Authorities believe England may have wanted to avenge his father’s shooting death by a black man two years ago. However, England has said he has no ill-will toward black people.

The shootings happened not far from one of the nation’s worst race riots more than 90 years ago, where as many as 300 blacks died. Today, beyond Tulsa’s oil mansions and downtown bustle, some black residents still consider this northeastern Oklahoma city of 391,000 divided. The north side today is pocked with blight, vacant lots and its share of crime – what the past three decades or so didn’t take here, the recession did.

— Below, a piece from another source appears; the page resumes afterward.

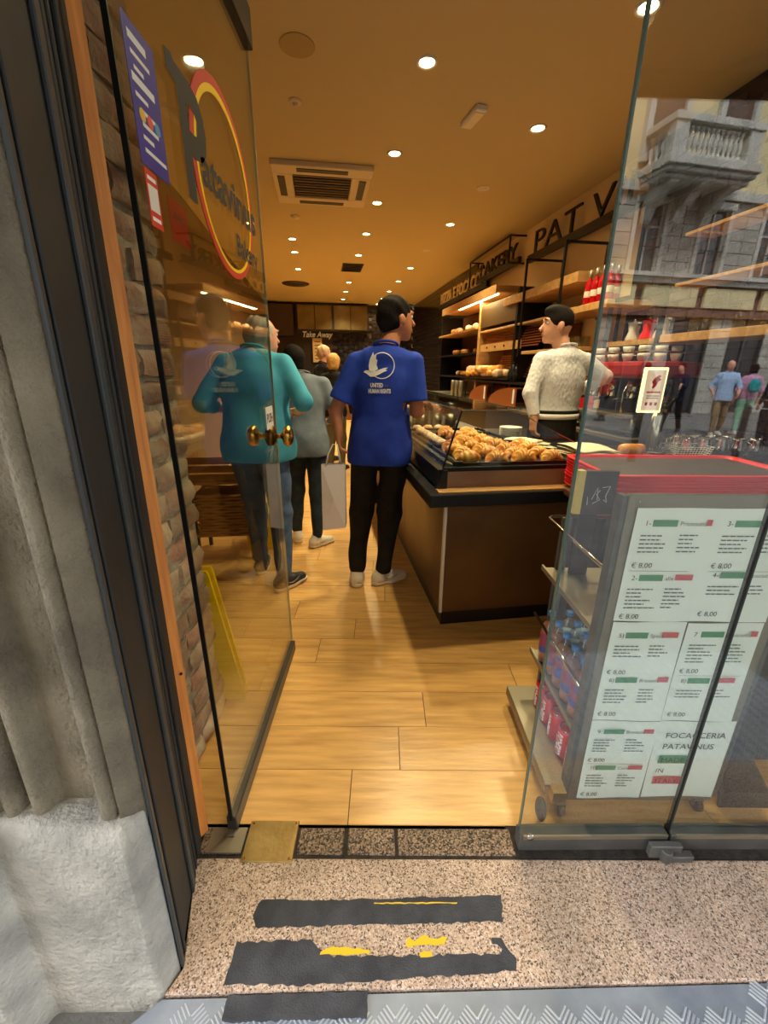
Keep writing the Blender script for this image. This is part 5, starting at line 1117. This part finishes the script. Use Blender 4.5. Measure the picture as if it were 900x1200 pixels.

Standing near a sometimes-basketball court overgrown with weeds and sprinkled with glass shards, Harley and 20-year-old Terance Brown describe what summer life is like in north Tulsa for young black men.

“All you see over there is a barber shop and a liquor store,” Harley said, gesturing down the street. He mows lawns for extra money and says he wishes he could buy up some of the abandoned houses on his street – the ones with plywood covering windows and doors, spray-painted with the street addresses because the weeds are too tall to see the numbers on the curb – so more young people like him would move in.